A Paris prédomine la défense du refuge accordé il y a plus de 20 ans par le président Mitterrand à des militants italiens poursuivis dans leur pays dans le cadre de diverses procédures antiterroristes. A Rome, on estime que la justice italienne vaut celle de la France et qu’il n’y a aucune raison pour que le fait du prince (la décision de Mitterrand) protège des délinquants. La gauche italienne s’est montrée particulièrement virulente contre la France dans l’affaire, soulignant le fait que Battisti avant d’être un militant politique était une petite frappe déjà condamnée pour des délits de droit commun.
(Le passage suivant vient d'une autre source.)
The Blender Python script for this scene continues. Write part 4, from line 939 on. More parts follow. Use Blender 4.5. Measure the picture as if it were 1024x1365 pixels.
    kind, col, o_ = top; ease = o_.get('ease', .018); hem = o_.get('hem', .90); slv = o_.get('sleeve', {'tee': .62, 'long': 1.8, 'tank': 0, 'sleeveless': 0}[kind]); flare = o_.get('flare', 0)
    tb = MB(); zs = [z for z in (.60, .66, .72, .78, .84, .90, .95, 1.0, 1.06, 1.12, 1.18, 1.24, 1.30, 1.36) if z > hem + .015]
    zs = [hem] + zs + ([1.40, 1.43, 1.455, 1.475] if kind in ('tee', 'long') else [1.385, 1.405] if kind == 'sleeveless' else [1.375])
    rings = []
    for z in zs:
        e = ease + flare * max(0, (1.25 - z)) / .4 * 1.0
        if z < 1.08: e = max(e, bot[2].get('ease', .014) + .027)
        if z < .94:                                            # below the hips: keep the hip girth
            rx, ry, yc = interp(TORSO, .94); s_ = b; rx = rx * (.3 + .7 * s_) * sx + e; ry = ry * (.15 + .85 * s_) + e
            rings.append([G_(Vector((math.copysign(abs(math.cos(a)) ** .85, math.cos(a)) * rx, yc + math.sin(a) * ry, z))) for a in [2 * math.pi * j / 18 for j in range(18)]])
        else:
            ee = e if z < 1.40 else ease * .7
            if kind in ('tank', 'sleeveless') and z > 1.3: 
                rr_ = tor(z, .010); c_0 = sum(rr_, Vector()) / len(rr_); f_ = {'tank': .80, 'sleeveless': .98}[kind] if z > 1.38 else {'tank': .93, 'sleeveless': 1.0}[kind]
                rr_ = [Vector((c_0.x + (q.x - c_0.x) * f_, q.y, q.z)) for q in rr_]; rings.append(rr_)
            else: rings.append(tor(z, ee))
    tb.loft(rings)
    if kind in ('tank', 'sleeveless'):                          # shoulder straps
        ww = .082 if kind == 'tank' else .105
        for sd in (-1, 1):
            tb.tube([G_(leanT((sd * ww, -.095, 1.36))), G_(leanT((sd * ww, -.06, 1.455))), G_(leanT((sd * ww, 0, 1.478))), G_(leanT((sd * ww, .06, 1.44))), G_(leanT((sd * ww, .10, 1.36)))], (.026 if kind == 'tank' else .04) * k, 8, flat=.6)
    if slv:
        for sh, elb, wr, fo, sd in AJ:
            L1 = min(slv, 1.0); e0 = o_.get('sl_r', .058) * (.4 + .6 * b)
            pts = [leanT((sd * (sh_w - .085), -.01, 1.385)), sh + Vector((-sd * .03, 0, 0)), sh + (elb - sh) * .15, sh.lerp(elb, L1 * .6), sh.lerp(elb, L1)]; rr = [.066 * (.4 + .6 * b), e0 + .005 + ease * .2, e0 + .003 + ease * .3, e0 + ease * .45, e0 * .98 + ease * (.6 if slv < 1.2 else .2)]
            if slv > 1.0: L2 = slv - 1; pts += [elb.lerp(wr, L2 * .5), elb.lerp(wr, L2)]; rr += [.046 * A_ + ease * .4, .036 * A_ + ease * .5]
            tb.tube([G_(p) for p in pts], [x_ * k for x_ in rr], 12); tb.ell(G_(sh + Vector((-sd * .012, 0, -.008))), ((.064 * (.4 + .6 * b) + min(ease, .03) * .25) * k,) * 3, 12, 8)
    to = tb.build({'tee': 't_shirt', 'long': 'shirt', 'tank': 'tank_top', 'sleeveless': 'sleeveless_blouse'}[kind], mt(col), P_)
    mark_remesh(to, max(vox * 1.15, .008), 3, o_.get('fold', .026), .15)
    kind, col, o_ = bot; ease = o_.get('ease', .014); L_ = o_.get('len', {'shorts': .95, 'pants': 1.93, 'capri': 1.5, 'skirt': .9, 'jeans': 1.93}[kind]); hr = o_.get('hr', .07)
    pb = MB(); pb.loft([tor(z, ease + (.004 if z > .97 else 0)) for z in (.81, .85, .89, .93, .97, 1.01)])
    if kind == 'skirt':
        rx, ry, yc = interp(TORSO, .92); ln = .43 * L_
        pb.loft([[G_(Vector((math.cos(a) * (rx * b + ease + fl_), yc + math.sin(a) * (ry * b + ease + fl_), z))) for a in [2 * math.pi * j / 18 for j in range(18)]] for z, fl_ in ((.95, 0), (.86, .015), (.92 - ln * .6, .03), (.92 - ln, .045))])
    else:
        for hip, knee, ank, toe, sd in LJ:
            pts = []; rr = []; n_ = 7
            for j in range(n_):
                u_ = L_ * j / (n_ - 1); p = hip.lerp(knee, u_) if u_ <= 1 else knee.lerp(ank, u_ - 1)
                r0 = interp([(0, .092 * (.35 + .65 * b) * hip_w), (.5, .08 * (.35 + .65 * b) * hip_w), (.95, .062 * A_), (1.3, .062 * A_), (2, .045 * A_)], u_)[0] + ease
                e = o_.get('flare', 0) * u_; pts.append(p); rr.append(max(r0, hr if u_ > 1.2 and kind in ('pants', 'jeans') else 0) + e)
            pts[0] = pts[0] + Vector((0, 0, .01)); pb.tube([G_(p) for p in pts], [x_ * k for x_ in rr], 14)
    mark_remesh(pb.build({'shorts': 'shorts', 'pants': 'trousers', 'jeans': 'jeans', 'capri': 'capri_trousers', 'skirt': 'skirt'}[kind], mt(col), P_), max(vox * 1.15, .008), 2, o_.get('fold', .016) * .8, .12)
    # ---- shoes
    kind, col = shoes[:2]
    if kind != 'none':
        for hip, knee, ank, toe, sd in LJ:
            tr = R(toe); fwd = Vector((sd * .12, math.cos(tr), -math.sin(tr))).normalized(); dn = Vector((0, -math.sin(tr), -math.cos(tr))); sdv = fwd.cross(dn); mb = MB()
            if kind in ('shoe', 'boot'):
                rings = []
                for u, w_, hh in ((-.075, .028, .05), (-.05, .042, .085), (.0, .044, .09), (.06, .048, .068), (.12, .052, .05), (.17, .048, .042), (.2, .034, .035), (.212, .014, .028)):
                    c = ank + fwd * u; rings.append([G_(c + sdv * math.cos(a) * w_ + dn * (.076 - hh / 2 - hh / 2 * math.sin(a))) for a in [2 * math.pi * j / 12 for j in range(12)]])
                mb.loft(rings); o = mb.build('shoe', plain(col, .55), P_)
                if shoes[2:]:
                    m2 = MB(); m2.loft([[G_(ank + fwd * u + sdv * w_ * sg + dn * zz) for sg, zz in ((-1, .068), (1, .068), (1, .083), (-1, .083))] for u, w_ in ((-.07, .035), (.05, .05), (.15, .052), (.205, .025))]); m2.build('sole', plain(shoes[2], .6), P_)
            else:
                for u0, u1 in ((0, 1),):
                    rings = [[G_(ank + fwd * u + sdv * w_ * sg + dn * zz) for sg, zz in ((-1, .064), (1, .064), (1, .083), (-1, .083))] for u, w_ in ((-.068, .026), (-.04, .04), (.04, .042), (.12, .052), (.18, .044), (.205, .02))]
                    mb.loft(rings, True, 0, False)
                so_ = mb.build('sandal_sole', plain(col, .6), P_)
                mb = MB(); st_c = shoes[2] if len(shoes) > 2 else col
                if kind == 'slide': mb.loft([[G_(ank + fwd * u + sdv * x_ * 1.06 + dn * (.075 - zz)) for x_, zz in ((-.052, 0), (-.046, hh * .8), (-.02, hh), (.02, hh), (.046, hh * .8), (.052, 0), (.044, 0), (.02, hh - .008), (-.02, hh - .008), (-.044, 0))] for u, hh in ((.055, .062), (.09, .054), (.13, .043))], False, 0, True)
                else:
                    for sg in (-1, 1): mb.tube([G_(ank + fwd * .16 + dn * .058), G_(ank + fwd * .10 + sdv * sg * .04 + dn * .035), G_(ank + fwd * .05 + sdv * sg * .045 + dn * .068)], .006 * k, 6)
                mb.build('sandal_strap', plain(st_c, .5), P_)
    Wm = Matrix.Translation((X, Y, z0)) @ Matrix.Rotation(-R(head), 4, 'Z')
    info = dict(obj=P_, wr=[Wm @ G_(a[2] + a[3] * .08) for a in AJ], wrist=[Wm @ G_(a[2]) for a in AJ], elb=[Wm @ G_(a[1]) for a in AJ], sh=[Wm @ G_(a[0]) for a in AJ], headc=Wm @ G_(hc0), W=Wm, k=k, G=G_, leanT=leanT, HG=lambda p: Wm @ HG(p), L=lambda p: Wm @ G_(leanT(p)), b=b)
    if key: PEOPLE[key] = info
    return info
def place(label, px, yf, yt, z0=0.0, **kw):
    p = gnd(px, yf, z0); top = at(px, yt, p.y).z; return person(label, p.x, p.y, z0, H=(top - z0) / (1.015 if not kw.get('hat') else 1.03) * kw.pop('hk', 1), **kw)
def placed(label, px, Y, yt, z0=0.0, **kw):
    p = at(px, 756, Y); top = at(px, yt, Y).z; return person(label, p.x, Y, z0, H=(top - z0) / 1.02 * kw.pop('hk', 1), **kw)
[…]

Monsieur de La Palice dirait qu’il s’agit d’un débat éminemment politique. Je lui emboîte le pas sans rougir. Un gouvernement français de droite sollicité par un gouvernement italien encore plus à droite lui accorde une faveur. Les deux gouvernements se positionnent à bon compte sur le dos d’un individu au parcours atypique mais emblématique des années d’après Mai 68. Ils le font dans un contexte politique global où la chasse aux terroristes a pris la forme d’une hantise qui nous renvoie directement aux chasses aux sorcières moyenâgeuses.
La gauche italienne toujours hégémonisée par des cadres de l’ancien parti communiste commence seulement à émerger du coma profond où l’ont plongée les victoires de Berlusconi, Fini et Bossi. Elle ne peut se permettre de donner à l’homme qui contrôle la quasi totalité des médias transalpins l’occasion de marteler dans sa propagande une quelconque connivence avec le terrorisme.
Mais il y a plus: alors que la gauche extra-parlementaire comme on disait naguère a perdu (hormis le pacifisme et l’altermondialisme) toute influence politique, la gauche institutionnelle a carrément subi une involution conservatrice.
Sans programme de gouvernement, sans alternative politique, elle se contente de coller de près aux erreurs de Berlusconi sans gagner pour autant une autonomie politique tout en gagnant les élections. Cette carence se manifeste ces jours-ci par le poids de plus en plus grand à la tête de la gauche d’un homme comme Romano Prodi, prototype du politicien démocrate-chrétien à l’ancienne.
En prenant un peu de recul, une conclusion s’impose: après le traumatisme causé par la chute des maisons DC et PCI dans les années 1990, l’irruption de Berlusconi sur la scène politique n’a fait que retarder une recomposition espérée par tous. Aujourd’hui, le déclin du berlusconisme annoncé par des échecs électoraux à répétition (dimanche dernier, il a encore perdu son fief milanais) devrait libérer ce processus et permettre un reclassement politique. Or ce qui se dessine, tant dans la coalition des droites que dans celle de centre-gauche, c’est un retour en force des anciens démocrates-chrétiens.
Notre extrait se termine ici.